Tuesday, May 1, 2018

Eye on Juliet

Love blooms in the North African desert as two romantics meet in the hills surrounding a sleepy town.

Uninterested in following the paths prudently yet sterilely groomed for them, they agree to spend everything they have on secret passage to Europe.

A lonely American, who just broke up with the love of his life, remotely observes them from a small surveillance robot he's tasked with operating, their innocent devotion saliently touching his heartfelt grief.

He decides to do everything he can to help them.

Yet trials belittle their imagination as knowledge of their plans reaches Ayusha's (Lina El Arabi) parents, who have already made arrangements for her to marry another.

She's locked up and forbidden to protest, austere calculation, in full-blown concerned restriction.

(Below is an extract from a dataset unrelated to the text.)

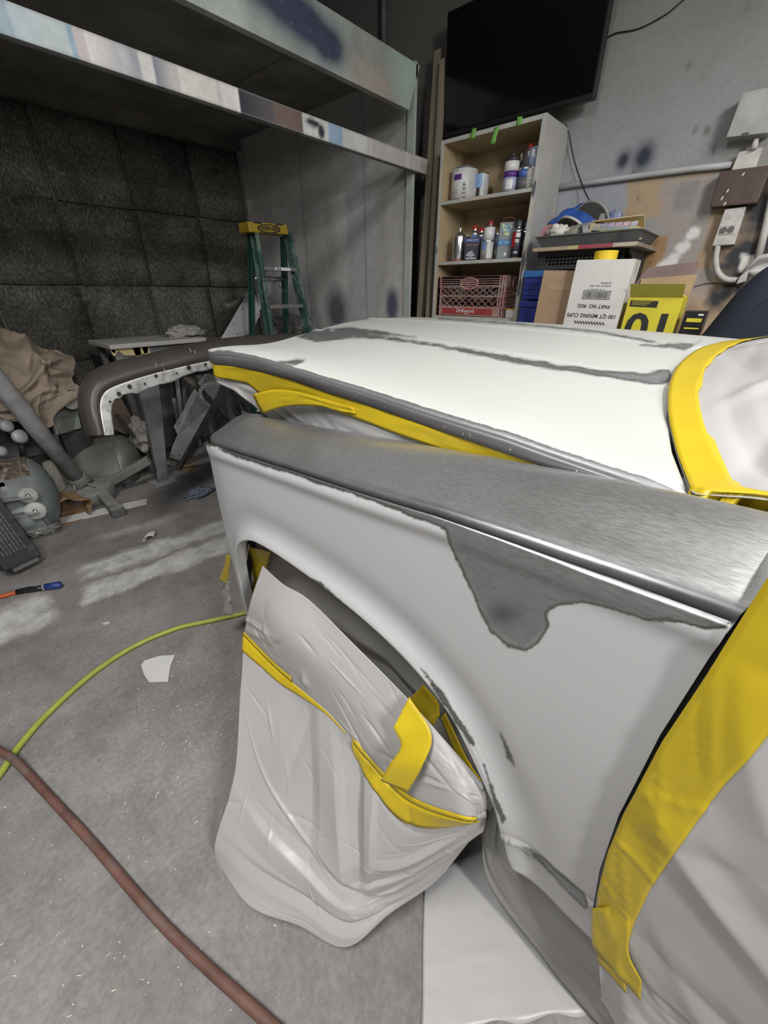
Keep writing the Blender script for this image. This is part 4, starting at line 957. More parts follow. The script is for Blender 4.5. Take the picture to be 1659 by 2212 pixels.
def lump(name, c, r, mt, seed, sq=(1, 1, 1), amp=.25, n=(18, 28), parent=None, fr_=3.0):
    g = []; 
    for i in range(n[0]+1):
        th = math.pi*i/n[0]; row = []
        for j in range(n[1]+1):
            ph = 2*math.pi*(j % n[1])/n[1]; d = Vector((math.sin(th)*math.cos(ph), math.sin(th)*math.sin(ph), math.cos(th)))
            k = 1+amp*noise.noise(d*fr_+Vector((seed, seed*2.3, -seed)))+amp*.6*(abs(noise.noise(d*fr_*2.2+Vector((seed*3, 1, seed))))-.2)
            row.append((c[0]+d.x*r*k*sq[0], c[1]+d.y*r*k*sq[1], c[2]+d.z*r*k*sq[2]))
        g.append(row)
    return obj(name, MB().grid(np.array(g)), mt, parent, smooth=True, recalc=False)
m_bag1 = mat('clear_plastic_bag', (.24, .25, .20), .3, var=.4, scale=20, col2=(.34, .36, .10))
for k, (y, z, c, sq, lab) in enumerate(((1.79, 1.40, (.10, .09, .13), (1, 1.1, .8), 'crumpled dark plastic bag in the left of the milk crate'), (1.64, 1.405, (.10, .10, .09), (1, 1, .8), 'lumpy dark bundle in the middle of the milk crate'),
                                          (1.48, 1.40, (.20, .20, .17), (1, 1.0, .8), 'pale grey crumpled bag in the right of the milk crate'))):
    tag(lump('plastic_bag', (2.91, y, z-.07), .085, mat('bag_%d' % k, c, .35, var=.4, scale=22, col2=(.30, .33, .08) if k == 0 else (.35, .33, .30)), k+2, sq, .35), lab, 'bag')
tb = thing('white_tub', 'white tub with yellow lid rim beside the milk crate', 'tub', (2.80, 1.33, 1.187))
obj('body', MB().lathe([(.032, 0), (.036, .045), (.036, .05), (.001, .05)], (2.80, 1.325, 1.187), 20), m_white, tb, smooth=True, angle=40)
obj('lid', MB().lathe([(.040, 0), (.040, .006), (.001, .006)], (2.80, 1.325, 1.237), 20), m_tape, tb)

# ---- wall shelf with a tray of sanding gear
wsb = thing('wall_shelf', 'rough wooden wall shelf with red and yellow paint drips', 'shelf', (2.85, .87, 1.57))
bo = obj('board', MB().span((2.63, .615, 1.545), (3.095, 1.165, 1.563)), m_board, wsb, bevel=.002)
for (y0, y1, c) in ((.62, .73, (.42, .38, .33)), (.73, .84, (.28, .06, .08)), (.84, .905, (.32, .04, .07)), (.905, .96, (.42, .40, .16)), (.96, 1.16, (.36, .28, .20))):
    obj('paint_drip', MB().span((2.6275, y0, 1.5455), (2.6305, y1, 1.5625)), cm(c, .7), bo)
for y in (.66, 1.12): obj('bracket', MB().prism([(3.09, y, 1.545), (2.72, y, 1.545), (2.72, y, 1.53), (3.07, y, 1.36), (3.09, y, 1.36)], (0, .012, 0)), m_blackm, wsb)
try_ = thing('plastic_tray', 'shallow dusty black tray full of sanding gear on the wall shelf', 'tray', (2.83, .87, 1.563))
m_tray = mat('dusty_tray', (.075, .08, .085), .55, var=.25, scale=12, dust=.5)
tx0, tx1, ty0, ty1, tz = 2.64, 3.06, .62, 1.16, 1.5645
obj('tray_floor', MB().span((tx0+.03, ty0+.03, tz), (tx1-.03, ty1-.03, tz+.004)), m_tray, try_)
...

Kim Nguyen's Eye on Juliet playfully sculpts traditional and technological raw materials to present a passionate tragic embrace which caresses love requited.

Revitalizing age old themes with clever contemporary contents, it celebrates choice without mocking tradition, and risks that resiliently bloom.

Myriad abstractions block amorous integrities from ascending within, yet belief in oneself matched with mutual warmhearted understandings generates spiritual synergies which strictly transcend obedience.

By confidently wielding the spontaneous, it critiques cynicism while dismissing naivety, offering emotional appeals to the mind which stimulate soulful thought.

Tragedy does indeed strike after which responsibility makes amends, mistakes generating amicable relations, alternative options creating something new.

Loved the blind man in the desert (Mohammed Sakhi).

*That makes 1000 film reviews on this blog.